Given a polynomial \(F(x)\) of degree \(n\) and a polynomial \(G(x)\) of degree \(m\), you are required to compute a polynomial \(H(x)\) of degree \(n\) such that

$$H(x) \equiv F(G(x)) \pmod{x^{n+1}}$$

In other words, \(H(x)\) must satisfy:

$$H(x) \equiv \sum_{i=0}^{n} [x^i]F(x)\times G(x)^i \pmod{x^{n+1}}$$

Output each coefficient of \(H(x)\) modulo \(998244353\).

inputFormat

The first line contains two integers \(n\) and \(m\), where \(n\) is the degree of \(F(x)\) and \(m\) is the degree of \(G(x)\).

The second line contains \(n+1\) integers: \(f_0, f_1, \ldots, f_n\), representing the coefficients of \(F(x)\) from degree \(0\) to \(n\).

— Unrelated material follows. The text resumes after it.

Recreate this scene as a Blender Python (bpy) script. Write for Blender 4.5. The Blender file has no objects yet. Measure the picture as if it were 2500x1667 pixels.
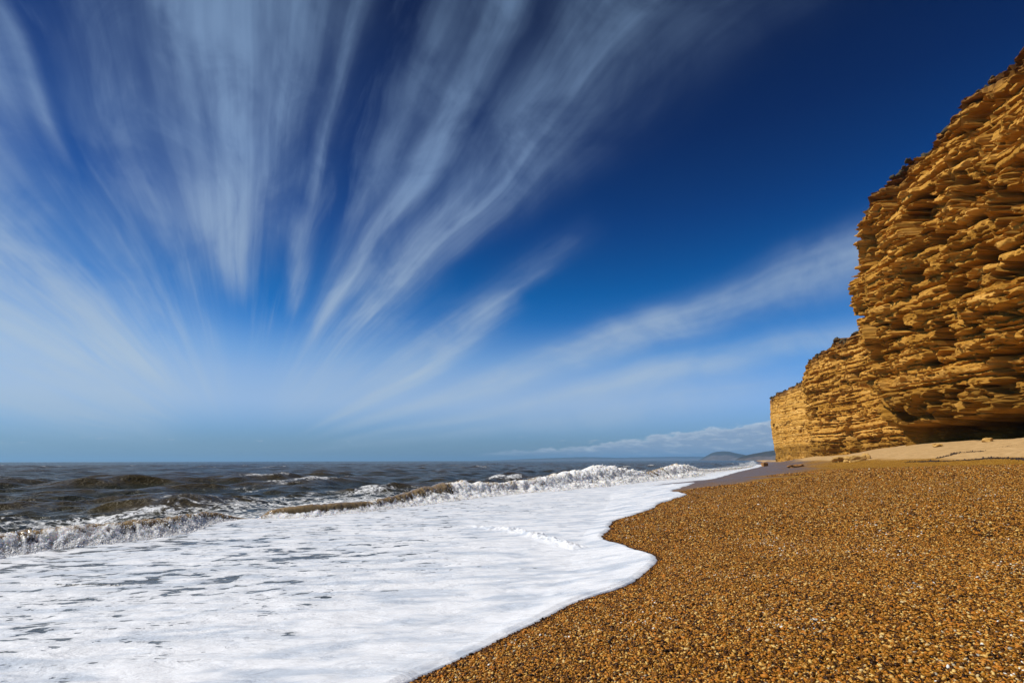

The third line contains \(m+1\) integers: \(g_0, g_1, \ldots, g_m\), representing the coefficients of \(G(x)\) from degree \(0\) to \(m\).

outputFormat

Output \(n+1\) integers: the coefficients of \(H(x)\) from degree \(0\) to \(n\), separated by spaces. Each coefficient should be given modulo \(998244353\).

sample

2 1
1 2 3
1 1

6 8 3